Wherever the string "this" occurs in a line of these records, report that line.

(Records from a data collection)
☆ ☆ ☆ ☆ ☆ ☆ ☆
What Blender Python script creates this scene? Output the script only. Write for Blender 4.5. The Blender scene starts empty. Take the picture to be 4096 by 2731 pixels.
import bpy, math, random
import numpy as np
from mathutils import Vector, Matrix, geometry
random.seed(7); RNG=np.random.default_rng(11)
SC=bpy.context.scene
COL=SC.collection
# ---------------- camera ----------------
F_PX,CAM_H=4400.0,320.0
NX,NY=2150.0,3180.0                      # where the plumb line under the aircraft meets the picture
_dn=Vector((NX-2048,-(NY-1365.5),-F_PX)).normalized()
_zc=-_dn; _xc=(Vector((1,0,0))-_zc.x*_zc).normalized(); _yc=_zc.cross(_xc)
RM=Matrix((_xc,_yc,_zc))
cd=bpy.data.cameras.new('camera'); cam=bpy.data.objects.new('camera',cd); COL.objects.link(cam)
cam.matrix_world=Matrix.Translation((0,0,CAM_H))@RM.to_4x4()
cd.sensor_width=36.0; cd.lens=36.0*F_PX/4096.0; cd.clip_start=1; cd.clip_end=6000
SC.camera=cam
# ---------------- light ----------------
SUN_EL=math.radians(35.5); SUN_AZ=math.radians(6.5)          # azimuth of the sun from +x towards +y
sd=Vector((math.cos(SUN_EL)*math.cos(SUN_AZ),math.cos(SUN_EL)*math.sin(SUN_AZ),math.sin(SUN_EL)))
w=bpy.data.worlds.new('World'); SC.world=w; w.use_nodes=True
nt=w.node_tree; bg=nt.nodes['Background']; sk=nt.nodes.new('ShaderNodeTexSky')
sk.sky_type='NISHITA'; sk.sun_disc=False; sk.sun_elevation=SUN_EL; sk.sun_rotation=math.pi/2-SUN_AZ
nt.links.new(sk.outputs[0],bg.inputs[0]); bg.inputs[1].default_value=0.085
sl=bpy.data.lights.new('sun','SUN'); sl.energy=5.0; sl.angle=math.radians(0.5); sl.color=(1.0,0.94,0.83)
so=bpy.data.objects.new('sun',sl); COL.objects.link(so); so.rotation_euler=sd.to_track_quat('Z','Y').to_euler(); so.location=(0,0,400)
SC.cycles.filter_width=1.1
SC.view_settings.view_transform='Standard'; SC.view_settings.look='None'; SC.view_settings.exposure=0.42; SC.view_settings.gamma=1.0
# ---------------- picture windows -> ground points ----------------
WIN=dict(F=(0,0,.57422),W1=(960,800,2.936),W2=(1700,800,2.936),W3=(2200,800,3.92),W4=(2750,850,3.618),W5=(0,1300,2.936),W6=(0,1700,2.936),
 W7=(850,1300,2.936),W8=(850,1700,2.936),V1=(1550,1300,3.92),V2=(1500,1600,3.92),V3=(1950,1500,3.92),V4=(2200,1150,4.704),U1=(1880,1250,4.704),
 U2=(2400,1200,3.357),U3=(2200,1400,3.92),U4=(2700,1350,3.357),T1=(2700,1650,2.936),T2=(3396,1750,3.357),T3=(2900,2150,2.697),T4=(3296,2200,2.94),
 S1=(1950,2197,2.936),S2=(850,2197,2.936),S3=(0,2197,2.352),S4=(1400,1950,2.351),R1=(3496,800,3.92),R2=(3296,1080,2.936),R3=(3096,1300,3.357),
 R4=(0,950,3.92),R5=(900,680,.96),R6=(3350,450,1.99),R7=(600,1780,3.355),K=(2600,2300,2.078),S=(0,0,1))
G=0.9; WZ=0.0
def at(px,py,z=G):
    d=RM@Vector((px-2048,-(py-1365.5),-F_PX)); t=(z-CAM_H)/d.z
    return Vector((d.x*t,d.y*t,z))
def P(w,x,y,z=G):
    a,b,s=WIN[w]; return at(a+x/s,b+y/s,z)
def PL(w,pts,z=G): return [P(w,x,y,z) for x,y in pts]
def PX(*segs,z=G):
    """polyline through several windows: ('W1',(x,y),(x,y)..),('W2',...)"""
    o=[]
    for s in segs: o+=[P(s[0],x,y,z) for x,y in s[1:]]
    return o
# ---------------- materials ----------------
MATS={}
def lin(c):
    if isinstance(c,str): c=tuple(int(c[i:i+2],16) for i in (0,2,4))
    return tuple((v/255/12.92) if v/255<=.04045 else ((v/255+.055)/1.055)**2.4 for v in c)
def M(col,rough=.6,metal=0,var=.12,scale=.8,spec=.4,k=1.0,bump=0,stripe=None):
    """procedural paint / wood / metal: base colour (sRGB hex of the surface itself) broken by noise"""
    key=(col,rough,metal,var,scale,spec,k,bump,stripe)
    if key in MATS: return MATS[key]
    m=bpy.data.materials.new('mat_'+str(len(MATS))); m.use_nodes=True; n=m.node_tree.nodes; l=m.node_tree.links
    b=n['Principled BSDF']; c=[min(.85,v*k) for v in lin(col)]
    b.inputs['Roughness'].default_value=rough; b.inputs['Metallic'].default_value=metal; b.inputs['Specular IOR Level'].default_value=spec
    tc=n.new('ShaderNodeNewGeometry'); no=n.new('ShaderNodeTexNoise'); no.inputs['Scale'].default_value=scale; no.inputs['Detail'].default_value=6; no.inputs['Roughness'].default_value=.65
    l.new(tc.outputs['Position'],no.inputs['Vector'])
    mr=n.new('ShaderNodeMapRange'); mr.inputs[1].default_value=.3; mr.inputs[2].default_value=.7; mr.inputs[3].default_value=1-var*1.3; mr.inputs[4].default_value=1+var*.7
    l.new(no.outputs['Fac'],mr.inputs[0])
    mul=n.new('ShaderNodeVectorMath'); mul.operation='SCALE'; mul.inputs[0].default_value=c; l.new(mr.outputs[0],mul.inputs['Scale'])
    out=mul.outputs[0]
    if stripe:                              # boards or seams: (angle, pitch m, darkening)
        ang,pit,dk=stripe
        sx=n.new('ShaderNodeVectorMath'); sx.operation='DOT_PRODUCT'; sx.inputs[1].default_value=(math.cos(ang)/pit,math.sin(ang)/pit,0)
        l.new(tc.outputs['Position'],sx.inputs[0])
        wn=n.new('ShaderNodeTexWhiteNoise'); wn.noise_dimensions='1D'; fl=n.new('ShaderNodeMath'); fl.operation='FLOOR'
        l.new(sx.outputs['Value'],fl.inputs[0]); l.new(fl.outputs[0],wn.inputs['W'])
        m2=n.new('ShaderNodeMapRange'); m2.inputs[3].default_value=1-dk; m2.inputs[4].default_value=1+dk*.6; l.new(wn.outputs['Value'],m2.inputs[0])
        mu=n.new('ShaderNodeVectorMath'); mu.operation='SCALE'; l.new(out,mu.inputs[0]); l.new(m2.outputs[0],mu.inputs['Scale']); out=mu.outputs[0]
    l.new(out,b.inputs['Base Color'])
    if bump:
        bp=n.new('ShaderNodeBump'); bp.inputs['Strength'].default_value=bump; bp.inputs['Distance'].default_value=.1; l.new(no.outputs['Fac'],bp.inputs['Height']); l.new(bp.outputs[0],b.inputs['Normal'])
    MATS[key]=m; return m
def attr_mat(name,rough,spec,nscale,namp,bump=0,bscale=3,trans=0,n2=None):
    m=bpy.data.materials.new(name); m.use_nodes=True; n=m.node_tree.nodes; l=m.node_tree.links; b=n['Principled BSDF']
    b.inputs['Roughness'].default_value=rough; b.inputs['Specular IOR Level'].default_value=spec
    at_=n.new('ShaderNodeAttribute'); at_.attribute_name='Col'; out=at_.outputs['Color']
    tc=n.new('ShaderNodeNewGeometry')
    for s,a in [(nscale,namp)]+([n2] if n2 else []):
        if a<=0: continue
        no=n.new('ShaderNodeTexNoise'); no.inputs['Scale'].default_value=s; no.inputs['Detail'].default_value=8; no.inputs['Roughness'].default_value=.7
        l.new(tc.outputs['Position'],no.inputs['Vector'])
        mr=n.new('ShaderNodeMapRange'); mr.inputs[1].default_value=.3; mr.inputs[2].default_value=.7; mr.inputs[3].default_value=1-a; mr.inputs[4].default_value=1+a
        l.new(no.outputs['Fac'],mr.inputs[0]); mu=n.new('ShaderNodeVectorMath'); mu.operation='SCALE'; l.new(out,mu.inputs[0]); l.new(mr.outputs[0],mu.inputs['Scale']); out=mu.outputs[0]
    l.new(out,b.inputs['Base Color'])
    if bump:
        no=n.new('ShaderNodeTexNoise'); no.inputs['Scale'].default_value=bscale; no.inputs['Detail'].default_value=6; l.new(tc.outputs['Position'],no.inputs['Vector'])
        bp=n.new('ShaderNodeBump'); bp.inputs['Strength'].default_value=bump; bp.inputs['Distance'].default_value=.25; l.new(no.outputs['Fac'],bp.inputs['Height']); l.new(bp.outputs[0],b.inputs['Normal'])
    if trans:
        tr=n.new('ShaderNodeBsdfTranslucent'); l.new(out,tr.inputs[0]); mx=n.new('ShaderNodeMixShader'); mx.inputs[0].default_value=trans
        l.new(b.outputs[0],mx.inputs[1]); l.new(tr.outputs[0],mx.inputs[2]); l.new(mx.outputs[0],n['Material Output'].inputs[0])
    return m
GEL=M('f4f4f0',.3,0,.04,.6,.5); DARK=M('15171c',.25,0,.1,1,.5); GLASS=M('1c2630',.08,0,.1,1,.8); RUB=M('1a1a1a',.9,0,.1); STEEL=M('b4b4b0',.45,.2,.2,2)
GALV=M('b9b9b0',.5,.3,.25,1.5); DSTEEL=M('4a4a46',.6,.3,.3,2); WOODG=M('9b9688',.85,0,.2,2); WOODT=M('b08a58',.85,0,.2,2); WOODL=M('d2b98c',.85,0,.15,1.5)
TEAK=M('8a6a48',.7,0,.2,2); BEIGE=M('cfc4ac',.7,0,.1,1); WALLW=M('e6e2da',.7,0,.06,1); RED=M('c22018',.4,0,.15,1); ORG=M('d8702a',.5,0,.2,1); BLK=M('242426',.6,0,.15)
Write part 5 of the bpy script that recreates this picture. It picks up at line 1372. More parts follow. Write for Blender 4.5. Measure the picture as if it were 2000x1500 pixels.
☆ ☆ ☆ ☆ ☆ ☆ ☆
▸ Reply:
What Blender Python script creates this scene? Output the script only. Write for Blender 4.5. The Blender scene starts empty. Take the picture to be 4096 by 2731 pixels.
Write part 5 of the bpy script that recreates this picture. It picks up at line 1372. More parts follow. Write for Blender 4.5. Measure the picture as if it were 2000x1500 pixels.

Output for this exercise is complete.